## Exercise description
Using the entries below, transcribe exactly the line containing "were 1349x1800 pixels." and each line that follows it to the end.
===== Supplied data
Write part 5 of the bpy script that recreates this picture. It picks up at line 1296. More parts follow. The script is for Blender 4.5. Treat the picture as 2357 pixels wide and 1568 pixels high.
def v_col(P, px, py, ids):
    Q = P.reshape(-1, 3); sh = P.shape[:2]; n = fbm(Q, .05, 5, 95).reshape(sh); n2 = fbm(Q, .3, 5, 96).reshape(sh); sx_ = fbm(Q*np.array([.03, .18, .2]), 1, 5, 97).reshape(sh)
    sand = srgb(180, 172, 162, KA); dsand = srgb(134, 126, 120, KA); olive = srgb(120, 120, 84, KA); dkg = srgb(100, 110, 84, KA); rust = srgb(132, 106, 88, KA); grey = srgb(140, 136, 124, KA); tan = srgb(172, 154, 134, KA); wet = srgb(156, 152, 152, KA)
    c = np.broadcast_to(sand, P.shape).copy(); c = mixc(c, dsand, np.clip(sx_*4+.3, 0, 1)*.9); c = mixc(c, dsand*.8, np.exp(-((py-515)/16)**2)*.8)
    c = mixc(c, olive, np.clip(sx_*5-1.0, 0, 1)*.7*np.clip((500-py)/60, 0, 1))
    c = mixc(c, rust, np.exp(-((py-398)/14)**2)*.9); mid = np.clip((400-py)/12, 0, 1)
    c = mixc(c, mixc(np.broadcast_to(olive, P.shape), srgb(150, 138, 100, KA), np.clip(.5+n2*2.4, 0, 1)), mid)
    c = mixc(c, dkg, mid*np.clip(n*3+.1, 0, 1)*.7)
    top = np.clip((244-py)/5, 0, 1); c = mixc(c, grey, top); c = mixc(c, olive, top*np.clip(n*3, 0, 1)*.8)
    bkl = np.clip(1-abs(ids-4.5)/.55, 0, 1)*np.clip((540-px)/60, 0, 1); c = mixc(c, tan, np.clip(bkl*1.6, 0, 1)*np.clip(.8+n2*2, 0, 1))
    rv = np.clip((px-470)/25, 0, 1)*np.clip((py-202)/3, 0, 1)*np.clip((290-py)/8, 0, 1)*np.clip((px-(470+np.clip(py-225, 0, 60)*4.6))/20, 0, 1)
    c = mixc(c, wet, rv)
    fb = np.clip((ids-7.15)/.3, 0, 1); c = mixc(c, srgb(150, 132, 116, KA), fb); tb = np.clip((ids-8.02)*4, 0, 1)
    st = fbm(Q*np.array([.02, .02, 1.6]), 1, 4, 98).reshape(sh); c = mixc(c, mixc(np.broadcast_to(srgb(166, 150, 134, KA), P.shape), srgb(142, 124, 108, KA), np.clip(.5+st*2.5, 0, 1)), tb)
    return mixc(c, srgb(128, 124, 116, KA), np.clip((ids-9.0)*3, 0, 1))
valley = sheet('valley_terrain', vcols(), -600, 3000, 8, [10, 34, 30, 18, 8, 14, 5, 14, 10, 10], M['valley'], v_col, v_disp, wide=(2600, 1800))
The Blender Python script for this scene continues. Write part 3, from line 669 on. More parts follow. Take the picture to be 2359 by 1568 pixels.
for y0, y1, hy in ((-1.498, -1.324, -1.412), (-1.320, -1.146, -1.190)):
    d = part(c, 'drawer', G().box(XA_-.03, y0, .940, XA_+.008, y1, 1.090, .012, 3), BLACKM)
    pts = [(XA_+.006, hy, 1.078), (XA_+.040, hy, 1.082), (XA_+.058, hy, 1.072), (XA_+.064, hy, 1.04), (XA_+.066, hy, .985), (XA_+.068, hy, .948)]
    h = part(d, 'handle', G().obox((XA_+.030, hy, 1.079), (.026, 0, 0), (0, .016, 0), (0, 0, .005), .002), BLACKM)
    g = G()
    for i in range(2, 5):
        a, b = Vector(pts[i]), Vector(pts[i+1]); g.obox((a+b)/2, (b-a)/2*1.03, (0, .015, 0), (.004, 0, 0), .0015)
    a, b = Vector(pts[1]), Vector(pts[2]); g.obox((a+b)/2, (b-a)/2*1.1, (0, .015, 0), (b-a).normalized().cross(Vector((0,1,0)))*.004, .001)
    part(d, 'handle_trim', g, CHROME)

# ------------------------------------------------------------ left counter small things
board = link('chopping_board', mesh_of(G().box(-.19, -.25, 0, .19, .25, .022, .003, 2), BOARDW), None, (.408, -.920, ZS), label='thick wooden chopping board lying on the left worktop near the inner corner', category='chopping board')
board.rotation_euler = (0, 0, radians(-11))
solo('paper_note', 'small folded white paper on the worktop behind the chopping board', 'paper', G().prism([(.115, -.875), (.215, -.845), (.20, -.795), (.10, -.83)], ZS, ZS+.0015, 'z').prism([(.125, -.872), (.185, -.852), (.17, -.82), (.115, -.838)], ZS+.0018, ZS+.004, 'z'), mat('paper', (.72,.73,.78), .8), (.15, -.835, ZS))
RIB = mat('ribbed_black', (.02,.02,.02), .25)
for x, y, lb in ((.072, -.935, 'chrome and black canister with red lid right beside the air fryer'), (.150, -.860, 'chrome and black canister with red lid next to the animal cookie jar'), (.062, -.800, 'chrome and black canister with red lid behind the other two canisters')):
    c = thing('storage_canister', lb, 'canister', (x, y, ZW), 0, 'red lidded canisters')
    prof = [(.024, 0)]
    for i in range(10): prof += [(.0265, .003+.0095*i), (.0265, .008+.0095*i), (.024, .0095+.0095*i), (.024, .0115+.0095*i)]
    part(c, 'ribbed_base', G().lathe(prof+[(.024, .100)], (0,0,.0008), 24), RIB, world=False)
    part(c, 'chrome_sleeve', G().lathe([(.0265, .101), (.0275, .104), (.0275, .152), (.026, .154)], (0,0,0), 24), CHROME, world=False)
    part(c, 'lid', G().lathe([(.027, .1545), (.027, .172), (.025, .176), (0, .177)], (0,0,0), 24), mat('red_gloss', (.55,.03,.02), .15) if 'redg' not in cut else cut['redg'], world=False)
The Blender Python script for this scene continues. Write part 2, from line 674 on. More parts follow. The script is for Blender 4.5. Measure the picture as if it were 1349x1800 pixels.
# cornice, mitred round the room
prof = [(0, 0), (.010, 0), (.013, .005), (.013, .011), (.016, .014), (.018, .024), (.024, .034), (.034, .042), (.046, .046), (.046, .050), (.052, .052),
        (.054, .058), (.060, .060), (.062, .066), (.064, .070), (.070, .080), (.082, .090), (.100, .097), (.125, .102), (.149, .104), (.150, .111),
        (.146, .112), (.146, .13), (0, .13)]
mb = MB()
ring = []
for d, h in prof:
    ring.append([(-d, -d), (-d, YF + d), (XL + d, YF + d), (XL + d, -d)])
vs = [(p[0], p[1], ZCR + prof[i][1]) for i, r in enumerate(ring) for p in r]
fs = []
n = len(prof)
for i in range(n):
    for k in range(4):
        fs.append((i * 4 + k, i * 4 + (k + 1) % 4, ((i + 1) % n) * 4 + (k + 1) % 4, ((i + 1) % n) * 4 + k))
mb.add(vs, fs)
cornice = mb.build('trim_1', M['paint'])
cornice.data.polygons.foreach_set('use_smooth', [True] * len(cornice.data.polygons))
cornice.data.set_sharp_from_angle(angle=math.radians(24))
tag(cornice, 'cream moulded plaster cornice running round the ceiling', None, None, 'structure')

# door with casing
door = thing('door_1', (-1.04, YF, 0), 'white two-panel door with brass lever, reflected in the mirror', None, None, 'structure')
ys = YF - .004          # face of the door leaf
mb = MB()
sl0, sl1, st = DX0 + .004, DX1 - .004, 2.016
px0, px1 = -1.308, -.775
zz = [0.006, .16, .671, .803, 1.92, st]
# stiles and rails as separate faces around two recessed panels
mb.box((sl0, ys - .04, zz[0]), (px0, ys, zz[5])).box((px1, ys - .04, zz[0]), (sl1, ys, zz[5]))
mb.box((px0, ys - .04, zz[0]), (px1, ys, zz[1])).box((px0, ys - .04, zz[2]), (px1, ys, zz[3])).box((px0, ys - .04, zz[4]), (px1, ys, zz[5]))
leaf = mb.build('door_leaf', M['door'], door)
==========
## Output of the task
The Blender Python script for this scene continues. Write part 2, from line 674 on. More parts follow. The script is for Blender 4.5. Measure the picture as if it were 1349x1800 pixels.
# cornice, mitred round the room
prof = [(0, 0), (.010, 0), (.013, .005), (.013, .011), (.016, .014), (.018, .024), (.024, .034), (.034, .042), (.046, .046), (.046, .050), (.052, .052),
        (.054, .058), (.060, .060), (.062, .066), (.064, .070), (.070, .080), (.082, .090), (.100, .097), (.125, .102), (.149, .104), (.150, .111),
        (.146, .112), (.146, .13), (0, .13)]
mb = MB()
ring = []
for d, h in prof:
    ring.append([(-d, -d), (-d, YF + d), (XL + d, YF + d), (XL + d, -d)])
vs = [(p[0], p[1], ZCR + prof[i][1]) for i, r in enumerate(ring) for p in r]
fs = []
n = len(prof)
for i in range(n):
    for k in range(4):
        fs.append((i * 4 + k, i * 4 + (k + 1) % 4, ((i + 1) % n) * 4 + (k + 1) % 4, ((i + 1) % n) * 4 + k))
mb.add(vs, fs)
cornice = mb.build('trim_1', M['paint'])
cornice.data.polygons.foreach_set('use_smooth', [True] * len(cornice.data.polygons))
cornice.data.set_sharp_from_angle(angle=math.radians(24))
tag(cornice, 'cream moulded plaster cornice running round the ceiling', None, None, 'structure')

# door with casing
door = thing('door_1', (-1.04, YF, 0), 'white two-panel door with brass lever, reflected in the mirror', None, None, 'structure')
ys = YF - .004          # face of the door leaf
mb = MB()
sl0, sl1, st = DX0 + .004, DX1 - .004, 2.016
px0, px1 = -1.308, -.775
zz = [0.006, .16, .671, .803, 1.92, st]
# stiles and rails as separate faces around two recessed panels
mb.box((sl0, ys - .04, zz[0]), (px0, ys, zz[5])).box((px1, ys - .04, zz[0]), (sl1, ys, zz[5]))
mb.box((px0, ys - .04, zz[0]), (px1, ys, zz[1])).box((px0, ys - .04, zz[2]), (px1, ys, zz[3])).box((px0, ys - .04, zz[4]), (px1, ys, zz[5]))
leaf = mb.build('door_leaf', M['door'], door)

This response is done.